Testimony before the U.S. Minerals Management Service, March 13, 2008

My name is John Rogers, and I work on clean energy issues in the Northeast for the Union of Concerned Scientists, the leading science-based nonprofit working for a healthy environment and a safer world.

Scientists now say that we must achieve 80 percent or more reductions in global warming pollution by the middle of this century.  This will require a complete transformation of our energy system. Obviously, the energy we don’t have to use is the easiest, cheapest and most environmentally sound way to reduce global warming pollution. That’s why we need to work hard to improve the energy efficiency of our appliances and homes.

Yet the crisis of climate change is so large that efficiency alone can’t solve it. We will still need to rely significantly on clean, renewable sources of electricity generation, such as wind, biomass, and solar to reach that scientific goal of 80 percent reductions by 2050. The longer we wait, the less room for error we have, which is why we need to get renewable electricity projects up and running as soon as possible.
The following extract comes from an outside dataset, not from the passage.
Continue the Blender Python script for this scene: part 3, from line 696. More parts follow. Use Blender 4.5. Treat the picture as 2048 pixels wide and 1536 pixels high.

Given that reality, we at the Union of Concerned Scientists offer the following comments:

We agree with the findings of the DEIS that this project will reduce our use of fossil fuels.  All grid-connected renewable electricity projects do.

First, the Union of Concerned Scientists commends MMS for considering the so-called “no-action alternatives,” in other words considering where electricity would come from in the absence of Cape Wind. Union of Concerned Scientists thinks MMS should go even further and make the DEIS even more explicit about the impacts of those alternatives. In other words, if not Cape Wind, then what? And are the impacts of those alternatives less than those that Cape Wind present? I’m particularly thinking of the global warming pollution from coal- and oil-fired power plants, such as those in Somerset, Sandwich, and Salem. In the United States, annual carbon dioxide emissions from coal-fired power plants are greater than the emissions from all cars, trucks, planes, trains, and other forms of transportation combined. In other words, coal plant are the single biggest source of global warming pollution in this country.

Second, the Union of Concerned Scientists urges MMS to take a second look at its assumptions about the role this project will have in reducing global warming pollution in the region. By UCS’s calculations, which I will submit with our written testimony, Cape Wind’s global warming reductions will be much more significant than suggested in the DEIS.

All of our energy choices have consequences. We should not accept new projects blindly, but consider them with rigorous scientific review, in the context of a warming planet.  The efforts reflected in the DEIS show that this project would likely be a responsible part of our region’s response to the enormous climate crisis we’re currently facing. In battling global warming, the energy choices we make today, right here in this room as we discuss Cape Wind, will define the future our children and our children’s children will inherit.

Thank you again.  We at UCS look forward to seeing the final EIS very soon.